» Objective
Keep only the lines from the top of the listing through the one with "g_.data = g_.data.copy();", and reproduce them unaltered.

<<<<

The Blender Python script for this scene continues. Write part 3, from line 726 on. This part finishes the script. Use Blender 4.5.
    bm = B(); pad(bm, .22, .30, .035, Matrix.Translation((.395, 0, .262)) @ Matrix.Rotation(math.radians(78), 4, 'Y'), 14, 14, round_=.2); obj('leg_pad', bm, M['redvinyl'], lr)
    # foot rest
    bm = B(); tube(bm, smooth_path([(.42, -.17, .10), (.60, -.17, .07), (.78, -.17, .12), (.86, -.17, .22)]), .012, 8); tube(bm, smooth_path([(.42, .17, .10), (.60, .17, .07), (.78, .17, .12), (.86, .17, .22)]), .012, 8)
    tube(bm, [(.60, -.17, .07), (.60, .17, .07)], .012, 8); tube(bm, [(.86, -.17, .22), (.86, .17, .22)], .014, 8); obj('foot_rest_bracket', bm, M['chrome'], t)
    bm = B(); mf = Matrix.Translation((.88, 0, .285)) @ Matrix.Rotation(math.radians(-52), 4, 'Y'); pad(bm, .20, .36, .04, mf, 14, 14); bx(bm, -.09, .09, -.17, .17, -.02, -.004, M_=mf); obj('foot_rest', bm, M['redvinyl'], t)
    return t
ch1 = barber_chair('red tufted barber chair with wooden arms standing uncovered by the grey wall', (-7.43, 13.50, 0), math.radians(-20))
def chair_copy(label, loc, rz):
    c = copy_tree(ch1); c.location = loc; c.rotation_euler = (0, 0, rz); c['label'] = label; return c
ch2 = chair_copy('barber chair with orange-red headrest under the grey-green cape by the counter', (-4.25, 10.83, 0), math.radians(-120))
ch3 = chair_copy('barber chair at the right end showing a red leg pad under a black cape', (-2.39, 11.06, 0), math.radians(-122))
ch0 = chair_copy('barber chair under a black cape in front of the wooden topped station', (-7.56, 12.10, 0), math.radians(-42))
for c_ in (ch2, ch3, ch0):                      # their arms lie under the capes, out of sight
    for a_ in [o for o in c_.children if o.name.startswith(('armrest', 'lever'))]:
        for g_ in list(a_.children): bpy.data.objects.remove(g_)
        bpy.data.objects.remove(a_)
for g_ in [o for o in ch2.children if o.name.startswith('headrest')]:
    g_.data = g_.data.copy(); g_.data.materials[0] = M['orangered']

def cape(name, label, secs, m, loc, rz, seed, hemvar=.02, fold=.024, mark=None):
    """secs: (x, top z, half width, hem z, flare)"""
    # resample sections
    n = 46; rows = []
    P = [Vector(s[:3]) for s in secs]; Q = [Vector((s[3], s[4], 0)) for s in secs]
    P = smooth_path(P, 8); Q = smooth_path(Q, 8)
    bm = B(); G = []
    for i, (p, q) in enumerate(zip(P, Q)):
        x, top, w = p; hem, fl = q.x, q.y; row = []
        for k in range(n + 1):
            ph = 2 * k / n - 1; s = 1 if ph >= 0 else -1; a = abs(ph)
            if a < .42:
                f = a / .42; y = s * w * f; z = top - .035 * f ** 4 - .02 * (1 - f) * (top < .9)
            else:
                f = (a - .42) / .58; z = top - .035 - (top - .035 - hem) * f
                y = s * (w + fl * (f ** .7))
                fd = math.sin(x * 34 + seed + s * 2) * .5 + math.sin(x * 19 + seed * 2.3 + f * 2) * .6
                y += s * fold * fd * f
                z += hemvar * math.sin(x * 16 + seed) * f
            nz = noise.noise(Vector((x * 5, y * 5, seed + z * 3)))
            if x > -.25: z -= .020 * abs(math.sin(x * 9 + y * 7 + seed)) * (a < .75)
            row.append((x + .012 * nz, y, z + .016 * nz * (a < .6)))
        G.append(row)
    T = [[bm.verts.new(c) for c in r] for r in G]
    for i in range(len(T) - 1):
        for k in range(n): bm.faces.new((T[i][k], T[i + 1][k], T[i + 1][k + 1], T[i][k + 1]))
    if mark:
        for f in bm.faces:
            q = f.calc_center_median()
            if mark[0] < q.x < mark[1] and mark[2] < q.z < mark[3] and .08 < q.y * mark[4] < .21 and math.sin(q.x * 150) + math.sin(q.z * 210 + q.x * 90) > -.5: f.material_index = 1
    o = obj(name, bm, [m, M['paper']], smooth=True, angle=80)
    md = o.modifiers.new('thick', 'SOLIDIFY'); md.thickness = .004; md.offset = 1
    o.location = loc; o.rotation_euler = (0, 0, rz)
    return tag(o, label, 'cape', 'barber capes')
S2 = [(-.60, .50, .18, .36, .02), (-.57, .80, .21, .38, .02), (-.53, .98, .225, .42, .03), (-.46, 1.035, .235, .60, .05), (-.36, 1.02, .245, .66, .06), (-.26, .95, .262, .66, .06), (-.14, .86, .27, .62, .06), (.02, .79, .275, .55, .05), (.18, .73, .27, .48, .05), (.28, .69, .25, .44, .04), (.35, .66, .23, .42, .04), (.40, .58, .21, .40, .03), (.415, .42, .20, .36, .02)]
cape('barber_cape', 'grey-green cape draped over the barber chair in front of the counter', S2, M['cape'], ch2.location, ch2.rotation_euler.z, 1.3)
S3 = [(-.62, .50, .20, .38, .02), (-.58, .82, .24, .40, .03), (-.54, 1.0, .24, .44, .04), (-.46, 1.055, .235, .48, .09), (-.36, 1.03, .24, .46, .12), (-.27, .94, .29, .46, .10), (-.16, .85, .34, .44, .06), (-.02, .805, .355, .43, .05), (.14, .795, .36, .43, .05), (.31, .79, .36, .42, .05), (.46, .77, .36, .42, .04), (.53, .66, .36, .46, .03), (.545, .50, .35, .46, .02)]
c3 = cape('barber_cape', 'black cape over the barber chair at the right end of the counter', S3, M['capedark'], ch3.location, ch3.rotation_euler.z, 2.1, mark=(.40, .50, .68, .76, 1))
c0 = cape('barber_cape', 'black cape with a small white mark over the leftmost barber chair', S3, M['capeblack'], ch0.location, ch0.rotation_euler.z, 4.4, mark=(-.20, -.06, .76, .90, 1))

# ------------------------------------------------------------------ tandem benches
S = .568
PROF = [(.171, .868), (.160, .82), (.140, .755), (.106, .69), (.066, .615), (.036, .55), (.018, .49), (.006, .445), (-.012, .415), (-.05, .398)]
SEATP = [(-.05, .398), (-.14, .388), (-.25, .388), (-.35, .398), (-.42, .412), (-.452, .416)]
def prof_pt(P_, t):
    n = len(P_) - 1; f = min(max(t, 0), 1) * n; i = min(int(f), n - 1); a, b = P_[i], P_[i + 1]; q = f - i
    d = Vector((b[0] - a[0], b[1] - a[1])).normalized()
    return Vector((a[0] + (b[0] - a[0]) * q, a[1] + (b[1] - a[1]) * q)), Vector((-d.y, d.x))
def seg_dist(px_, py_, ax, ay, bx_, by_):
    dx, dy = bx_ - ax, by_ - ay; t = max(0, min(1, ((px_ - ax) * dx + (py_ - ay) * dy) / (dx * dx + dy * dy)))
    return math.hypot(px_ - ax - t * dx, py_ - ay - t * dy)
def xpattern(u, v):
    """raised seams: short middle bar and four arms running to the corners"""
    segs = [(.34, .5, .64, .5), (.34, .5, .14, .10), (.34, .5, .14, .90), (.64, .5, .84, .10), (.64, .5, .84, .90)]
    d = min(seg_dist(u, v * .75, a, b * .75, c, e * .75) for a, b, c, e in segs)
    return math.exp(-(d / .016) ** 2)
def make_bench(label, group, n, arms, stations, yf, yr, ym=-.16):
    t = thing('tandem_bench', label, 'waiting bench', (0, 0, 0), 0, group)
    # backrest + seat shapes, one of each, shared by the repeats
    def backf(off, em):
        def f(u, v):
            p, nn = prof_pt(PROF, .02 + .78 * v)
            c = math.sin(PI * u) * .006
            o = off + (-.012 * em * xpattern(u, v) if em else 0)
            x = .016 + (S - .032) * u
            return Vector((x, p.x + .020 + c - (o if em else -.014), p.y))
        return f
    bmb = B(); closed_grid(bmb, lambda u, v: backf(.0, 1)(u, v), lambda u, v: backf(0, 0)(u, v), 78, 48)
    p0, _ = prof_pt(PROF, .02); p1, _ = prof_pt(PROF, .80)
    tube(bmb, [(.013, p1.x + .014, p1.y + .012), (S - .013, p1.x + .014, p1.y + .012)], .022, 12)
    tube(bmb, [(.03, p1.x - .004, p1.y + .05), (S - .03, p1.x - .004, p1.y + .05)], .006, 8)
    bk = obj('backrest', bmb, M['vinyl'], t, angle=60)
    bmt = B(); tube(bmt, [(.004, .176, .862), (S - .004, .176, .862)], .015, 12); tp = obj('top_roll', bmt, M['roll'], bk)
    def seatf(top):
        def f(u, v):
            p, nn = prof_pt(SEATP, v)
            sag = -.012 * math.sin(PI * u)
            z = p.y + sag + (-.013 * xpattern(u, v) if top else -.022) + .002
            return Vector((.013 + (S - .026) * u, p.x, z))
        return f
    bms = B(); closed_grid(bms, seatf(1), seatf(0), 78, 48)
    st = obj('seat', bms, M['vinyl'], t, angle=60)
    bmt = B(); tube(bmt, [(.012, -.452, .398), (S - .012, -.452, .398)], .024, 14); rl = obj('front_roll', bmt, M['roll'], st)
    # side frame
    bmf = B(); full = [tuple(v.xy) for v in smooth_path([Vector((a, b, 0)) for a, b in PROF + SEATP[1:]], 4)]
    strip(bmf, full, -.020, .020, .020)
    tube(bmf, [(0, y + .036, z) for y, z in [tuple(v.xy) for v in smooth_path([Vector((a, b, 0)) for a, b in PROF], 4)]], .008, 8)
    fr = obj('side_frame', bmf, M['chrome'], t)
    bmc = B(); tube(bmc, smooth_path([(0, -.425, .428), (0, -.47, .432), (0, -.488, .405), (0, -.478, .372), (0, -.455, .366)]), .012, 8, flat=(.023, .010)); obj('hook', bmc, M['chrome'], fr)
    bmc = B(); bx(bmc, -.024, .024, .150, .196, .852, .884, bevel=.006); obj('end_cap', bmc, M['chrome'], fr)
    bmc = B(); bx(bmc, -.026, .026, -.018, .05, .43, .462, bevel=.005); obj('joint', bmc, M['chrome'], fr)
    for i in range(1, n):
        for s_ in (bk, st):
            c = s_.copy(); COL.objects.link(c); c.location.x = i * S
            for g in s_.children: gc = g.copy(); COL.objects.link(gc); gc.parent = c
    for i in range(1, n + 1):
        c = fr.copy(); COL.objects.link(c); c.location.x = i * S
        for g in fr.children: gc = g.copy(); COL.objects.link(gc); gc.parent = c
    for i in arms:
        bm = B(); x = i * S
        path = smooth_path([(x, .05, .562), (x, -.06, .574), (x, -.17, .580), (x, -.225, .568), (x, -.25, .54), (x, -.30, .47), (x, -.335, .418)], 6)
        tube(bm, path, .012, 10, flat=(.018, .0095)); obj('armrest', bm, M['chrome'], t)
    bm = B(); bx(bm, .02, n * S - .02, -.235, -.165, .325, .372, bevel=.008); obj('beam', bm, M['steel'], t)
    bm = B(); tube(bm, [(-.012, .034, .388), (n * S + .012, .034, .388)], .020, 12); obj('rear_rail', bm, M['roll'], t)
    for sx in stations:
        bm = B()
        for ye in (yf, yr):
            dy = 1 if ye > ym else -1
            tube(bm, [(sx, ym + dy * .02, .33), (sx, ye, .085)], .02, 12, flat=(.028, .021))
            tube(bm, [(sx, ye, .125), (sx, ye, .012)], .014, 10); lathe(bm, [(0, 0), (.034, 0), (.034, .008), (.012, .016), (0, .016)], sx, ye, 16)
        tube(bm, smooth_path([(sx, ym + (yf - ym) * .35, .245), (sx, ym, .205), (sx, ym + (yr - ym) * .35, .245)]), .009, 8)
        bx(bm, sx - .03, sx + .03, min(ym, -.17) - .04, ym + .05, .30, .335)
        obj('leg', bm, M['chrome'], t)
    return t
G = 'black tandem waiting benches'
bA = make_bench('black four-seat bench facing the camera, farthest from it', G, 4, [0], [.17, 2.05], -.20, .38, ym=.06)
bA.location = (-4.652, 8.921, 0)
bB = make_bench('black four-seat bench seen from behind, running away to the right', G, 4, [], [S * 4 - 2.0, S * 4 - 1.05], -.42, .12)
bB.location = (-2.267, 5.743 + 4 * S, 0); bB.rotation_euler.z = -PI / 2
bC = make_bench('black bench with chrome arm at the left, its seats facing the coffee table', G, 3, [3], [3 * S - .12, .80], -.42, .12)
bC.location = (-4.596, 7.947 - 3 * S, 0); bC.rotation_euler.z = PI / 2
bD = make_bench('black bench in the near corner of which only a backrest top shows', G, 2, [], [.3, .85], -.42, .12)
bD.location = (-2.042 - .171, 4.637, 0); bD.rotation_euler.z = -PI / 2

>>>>

» Right answer
The Blender Python script for this scene continues. Write part 3, from line 726 on. This part finishes the script. Use Blender 4.5.
    bm = B(); pad(bm, .22, .30, .035, Matrix.Translation((.395, 0, .262)) @ Matrix.Rotation(math.radians(78), 4, 'Y'), 14, 14, round_=.2); obj('leg_pad', bm, M['redvinyl'], lr)
    # foot rest
    bm = B(); tube(bm, smooth_path([(.42, -.17, .10), (.60, -.17, .07), (.78, -.17, .12), (.86, -.17, .22)]), .012, 8); tube(bm, smooth_path([(.42, .17, .10), (.60, .17, .07), (.78, .17, .12), (.86, .17, .22)]), .012, 8)
    tube(bm, [(.60, -.17, .07), (.60, .17, .07)], .012, 8); tube(bm, [(.86, -.17, .22), (.86, .17, .22)], .014, 8); obj('foot_rest_bracket', bm, M['chrome'], t)
    bm = B(); mf = Matrix.Translation((.88, 0, .285)) @ Matrix.Rotation(math.radians(-52), 4, 'Y'); pad(bm, .20, .36, .04, mf, 14, 14); bx(bm, -.09, .09, -.17, .17, -.02, -.004, M_=mf); obj('foot_rest', bm, M['redvinyl'], t)
    return t
ch1 = barber_chair('red tufted barber chair with wooden arms standing uncovered by the grey wall', (-7.43, 13.50, 0), math.radians(-20))
def chair_copy(label, loc, rz):
    c = copy_tree(ch1); c.location = loc; c.rotation_euler = (0, 0, rz); c['label'] = label; return c
ch2 = chair_copy('barber chair with orange-red headrest under the grey-green cape by the counter', (-4.25, 10.83, 0), math.radians(-120))
ch3 = chair_copy('barber chair at the right end showing a red leg pad under a black cape', (-2.39, 11.06, 0), math.radians(-122))
ch0 = chair_copy('barber chair under a black cape in front of the wooden topped station', (-7.56, 12.10, 0), math.radians(-42))
for c_ in (ch2, ch3, ch0):                      # their arms lie under the capes, out of sight
    for a_ in [o for o in c_.children if o.name.startswith(('armrest', 'lever'))]:
        for g_ in list(a_.children): bpy.data.objects.remove(g_)
        bpy.data.objects.remove(a_)
for g_ in [o for o in ch2.children if o.name.startswith('headrest')]:
    g_.data = g_.data.copy(); g_.data.materials[0] = M['orangered']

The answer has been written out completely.